> **TASK TO CARRY OUT**: Review the material line by line. Identify and copy every line that contains the string "scene".

> **SOURCE DATA**:
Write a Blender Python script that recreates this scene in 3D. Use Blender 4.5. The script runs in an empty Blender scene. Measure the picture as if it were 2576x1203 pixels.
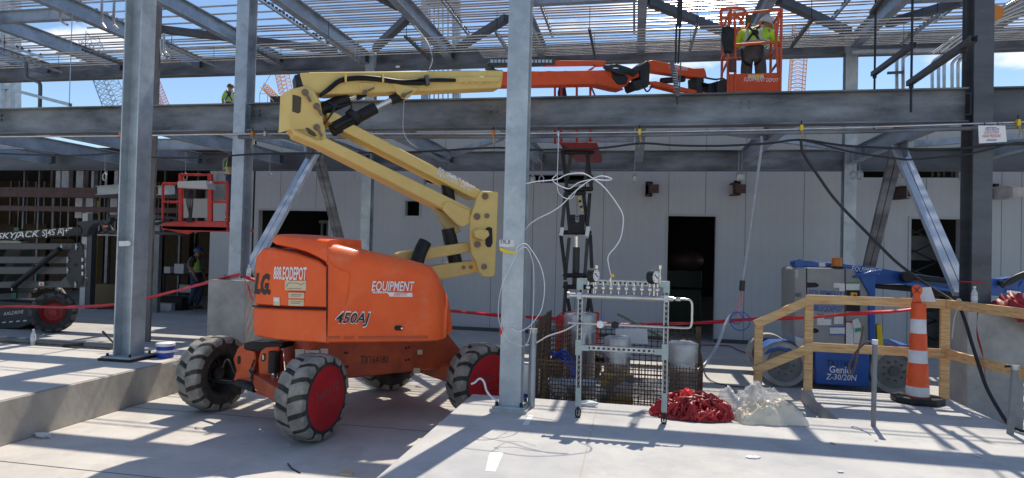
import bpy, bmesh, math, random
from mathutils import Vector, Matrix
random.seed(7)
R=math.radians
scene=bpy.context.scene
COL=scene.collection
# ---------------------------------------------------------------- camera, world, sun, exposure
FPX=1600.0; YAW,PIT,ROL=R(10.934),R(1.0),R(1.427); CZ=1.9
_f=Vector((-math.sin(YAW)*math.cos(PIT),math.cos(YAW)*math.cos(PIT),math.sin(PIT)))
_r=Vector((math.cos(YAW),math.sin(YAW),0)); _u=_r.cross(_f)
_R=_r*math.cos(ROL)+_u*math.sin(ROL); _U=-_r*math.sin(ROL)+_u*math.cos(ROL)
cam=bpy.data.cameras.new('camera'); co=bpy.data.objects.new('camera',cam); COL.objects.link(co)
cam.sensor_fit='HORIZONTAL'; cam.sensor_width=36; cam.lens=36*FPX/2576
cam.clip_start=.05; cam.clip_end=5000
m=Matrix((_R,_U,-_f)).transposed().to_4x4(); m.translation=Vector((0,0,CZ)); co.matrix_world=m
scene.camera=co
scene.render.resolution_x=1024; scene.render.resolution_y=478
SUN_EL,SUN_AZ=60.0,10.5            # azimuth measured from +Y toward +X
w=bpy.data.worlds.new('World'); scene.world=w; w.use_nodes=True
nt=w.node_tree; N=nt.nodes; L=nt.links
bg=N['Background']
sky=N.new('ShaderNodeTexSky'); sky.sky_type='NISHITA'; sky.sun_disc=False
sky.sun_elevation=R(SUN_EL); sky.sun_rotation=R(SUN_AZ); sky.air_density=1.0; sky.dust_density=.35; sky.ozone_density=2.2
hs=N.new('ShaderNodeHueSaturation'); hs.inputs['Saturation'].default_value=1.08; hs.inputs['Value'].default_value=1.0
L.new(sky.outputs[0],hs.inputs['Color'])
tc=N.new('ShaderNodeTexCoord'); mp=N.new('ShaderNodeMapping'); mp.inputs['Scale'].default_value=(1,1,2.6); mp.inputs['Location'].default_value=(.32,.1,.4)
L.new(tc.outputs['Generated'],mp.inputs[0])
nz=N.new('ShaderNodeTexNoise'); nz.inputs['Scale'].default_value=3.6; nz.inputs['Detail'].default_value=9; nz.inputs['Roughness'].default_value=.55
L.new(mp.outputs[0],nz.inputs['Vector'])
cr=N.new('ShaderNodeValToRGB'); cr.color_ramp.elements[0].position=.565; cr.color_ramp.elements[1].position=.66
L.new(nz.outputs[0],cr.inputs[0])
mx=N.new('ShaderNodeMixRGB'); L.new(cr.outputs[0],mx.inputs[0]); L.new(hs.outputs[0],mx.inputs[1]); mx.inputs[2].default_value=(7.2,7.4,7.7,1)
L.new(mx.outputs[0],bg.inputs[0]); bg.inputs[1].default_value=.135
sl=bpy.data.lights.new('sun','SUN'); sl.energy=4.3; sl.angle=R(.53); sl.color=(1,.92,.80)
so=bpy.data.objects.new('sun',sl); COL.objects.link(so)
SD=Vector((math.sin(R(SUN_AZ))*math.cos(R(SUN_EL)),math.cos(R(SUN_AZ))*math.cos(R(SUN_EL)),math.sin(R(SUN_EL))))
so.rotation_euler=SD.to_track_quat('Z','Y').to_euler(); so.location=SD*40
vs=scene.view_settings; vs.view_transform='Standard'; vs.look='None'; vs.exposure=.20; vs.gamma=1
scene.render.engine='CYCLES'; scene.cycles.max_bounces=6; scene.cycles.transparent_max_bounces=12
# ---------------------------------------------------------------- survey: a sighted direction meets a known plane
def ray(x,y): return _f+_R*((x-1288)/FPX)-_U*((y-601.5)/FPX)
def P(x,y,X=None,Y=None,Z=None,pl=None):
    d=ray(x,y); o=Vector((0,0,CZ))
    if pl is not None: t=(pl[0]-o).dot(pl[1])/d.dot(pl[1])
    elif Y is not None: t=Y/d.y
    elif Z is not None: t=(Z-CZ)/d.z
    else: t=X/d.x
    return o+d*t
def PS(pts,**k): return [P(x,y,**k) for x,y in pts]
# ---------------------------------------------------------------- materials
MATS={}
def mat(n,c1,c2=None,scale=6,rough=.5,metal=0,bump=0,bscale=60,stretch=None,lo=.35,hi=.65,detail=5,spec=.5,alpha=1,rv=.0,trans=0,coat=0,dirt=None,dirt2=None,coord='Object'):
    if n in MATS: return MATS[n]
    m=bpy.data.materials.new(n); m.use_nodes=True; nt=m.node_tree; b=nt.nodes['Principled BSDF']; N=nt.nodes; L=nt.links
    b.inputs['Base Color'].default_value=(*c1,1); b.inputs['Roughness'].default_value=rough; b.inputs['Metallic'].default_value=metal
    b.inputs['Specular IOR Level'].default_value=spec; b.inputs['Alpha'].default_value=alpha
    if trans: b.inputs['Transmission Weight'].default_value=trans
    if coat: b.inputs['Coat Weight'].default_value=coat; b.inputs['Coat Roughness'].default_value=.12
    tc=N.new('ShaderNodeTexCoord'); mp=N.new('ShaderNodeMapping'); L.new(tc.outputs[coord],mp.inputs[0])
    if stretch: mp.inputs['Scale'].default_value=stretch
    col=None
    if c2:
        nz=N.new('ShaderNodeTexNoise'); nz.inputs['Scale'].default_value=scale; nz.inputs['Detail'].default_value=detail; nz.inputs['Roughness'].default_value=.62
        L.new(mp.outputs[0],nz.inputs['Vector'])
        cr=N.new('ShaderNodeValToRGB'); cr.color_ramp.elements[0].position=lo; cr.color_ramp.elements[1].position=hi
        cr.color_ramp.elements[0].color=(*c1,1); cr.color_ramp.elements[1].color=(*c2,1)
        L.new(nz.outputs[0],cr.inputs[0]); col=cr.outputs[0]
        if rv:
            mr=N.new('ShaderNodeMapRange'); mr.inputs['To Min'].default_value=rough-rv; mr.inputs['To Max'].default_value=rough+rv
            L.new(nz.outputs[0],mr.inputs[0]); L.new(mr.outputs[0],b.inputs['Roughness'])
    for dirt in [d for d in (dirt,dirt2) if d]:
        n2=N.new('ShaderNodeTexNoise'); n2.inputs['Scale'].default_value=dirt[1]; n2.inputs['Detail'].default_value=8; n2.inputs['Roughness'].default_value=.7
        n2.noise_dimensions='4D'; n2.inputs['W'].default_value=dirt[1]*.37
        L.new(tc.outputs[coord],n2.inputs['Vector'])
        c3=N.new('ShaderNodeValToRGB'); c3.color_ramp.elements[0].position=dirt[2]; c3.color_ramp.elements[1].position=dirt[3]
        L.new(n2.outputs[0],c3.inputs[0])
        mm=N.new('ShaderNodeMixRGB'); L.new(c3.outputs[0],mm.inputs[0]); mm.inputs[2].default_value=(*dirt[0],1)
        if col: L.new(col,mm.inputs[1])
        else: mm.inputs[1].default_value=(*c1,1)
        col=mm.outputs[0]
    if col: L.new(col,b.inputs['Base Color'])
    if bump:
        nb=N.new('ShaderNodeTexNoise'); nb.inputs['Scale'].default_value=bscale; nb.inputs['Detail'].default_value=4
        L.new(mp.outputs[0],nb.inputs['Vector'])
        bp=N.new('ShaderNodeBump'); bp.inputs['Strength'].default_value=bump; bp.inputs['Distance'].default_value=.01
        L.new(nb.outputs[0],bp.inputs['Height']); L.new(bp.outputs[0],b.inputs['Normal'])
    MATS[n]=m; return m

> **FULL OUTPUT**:
Write a Blender Python script that recreates this scene in 3D. Use Blender 4.5. The script runs in an empty Blender scene. Measure the picture as if it were 2576x1203 pixels.
scene=bpy.context.scene
COL=scene.collection
scene.camera=co
scene.render.resolution_x=1024; scene.render.resolution_y=478
w=bpy.data.worlds.new('World'); scene.world=w; w.use_nodes=True
vs=scene.view_settings; vs.view_transform='Standard'; vs.look='None'; vs.exposure=.20; vs.gamma=1
scene.render.engine='CYCLES'; scene.cycles.max_bounces=6; scene.cycles.transparent_max_bounces=12